The project was relocated to the Hart Gallery, which is a part of the MIT Museum located in Course XIII’s departmental space, because of architectural issues and context, according to Kurt C. Hasselbalch, curator of the Hart Nautical Gallery.
“We decided to have our iQuarium here instead of the corridor because we had no idea how to mount things in a perfectly secure way,” Roy said.
The source code for iQuarium and other iCampus projects is available to the public as a precondition for iCampus funding from Microsoft, Heitzeberg said.
DCS helps communication
The DCS component of the Mars Gravity Project was completed, Wooster said.
The project, originally proposed by James K. Whiting G, Audrey M. Schaffer ’05, and Ryan A. Damico ‘05, explored various file management and real-time communication solutions.
Most of the components are now in place. “We have tools now that make it much easier to transfer files, communicate, and cooperate in real time,” he said.
“We’ve been using more audio conferencing with Australia to decrease the cost of telephone [calls],” Wooster said. “One of the big features is the Microsoft Portal software, which is a document management system,” he said. “It allows us to post and edit documents through a web interface.
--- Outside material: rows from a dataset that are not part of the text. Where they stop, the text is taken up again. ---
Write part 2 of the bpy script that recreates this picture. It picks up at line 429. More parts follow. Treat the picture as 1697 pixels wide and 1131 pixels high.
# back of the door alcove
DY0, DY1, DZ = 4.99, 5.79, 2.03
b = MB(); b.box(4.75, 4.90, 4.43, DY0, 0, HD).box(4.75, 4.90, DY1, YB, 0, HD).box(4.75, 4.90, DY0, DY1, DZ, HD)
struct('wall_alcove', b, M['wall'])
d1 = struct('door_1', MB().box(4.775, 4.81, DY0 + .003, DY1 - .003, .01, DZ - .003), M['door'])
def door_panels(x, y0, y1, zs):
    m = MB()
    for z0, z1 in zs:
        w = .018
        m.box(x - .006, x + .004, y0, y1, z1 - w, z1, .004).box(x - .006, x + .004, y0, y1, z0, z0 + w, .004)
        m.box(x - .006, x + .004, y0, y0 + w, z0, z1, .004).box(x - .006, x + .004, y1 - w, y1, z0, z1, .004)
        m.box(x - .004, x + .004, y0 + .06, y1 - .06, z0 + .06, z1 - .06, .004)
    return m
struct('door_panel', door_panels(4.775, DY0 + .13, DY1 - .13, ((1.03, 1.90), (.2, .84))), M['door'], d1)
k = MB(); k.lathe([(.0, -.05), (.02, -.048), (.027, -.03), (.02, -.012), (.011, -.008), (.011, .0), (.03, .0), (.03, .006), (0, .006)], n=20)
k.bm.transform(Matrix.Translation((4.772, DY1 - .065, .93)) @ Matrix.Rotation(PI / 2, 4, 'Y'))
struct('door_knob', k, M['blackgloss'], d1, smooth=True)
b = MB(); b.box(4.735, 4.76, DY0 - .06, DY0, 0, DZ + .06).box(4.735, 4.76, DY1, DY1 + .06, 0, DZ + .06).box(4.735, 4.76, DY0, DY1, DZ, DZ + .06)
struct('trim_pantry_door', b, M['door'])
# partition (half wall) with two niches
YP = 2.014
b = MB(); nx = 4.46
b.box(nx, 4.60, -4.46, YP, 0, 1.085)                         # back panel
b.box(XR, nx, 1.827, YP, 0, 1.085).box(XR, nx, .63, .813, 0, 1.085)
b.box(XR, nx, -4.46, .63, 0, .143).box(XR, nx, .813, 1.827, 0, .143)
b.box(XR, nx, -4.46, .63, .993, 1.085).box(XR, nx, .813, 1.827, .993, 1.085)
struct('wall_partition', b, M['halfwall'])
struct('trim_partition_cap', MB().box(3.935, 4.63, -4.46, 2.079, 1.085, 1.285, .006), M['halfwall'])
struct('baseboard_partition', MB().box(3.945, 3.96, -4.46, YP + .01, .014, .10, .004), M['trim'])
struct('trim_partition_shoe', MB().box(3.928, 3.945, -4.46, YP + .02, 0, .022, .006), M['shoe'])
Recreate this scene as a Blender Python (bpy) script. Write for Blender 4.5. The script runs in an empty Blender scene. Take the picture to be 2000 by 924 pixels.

It works directly with Microsoft Windows.”
“In terms of real time communications, what we started using is Microsoft Office Live,” Wooster said. “It allows whiteboarding and application sharing, which is very useful when you’re drawing a diagram or something and you want someone to be able to see what you’re doing.”
LAMP needs source of music
LAMP has been struggling to find a supplier to provide music so it can resume its service.
At this point, it is not clear when the service can resume, Mandel said.
“We have the rights to broadcast the music” from the music companies, he said, but have not been able to purchase music that can be legally broadcasted.
Since LAMP is a two-year iCampus project, it has a total of $60,000 of funding. Mandel said that they will retain this funding with no deadline for completion.
“We spent about $10,000 on cable broadcast equipment, but we didn’t spend any on music,” Mandel said.
This story was published on Tuesday, February 17, 2004.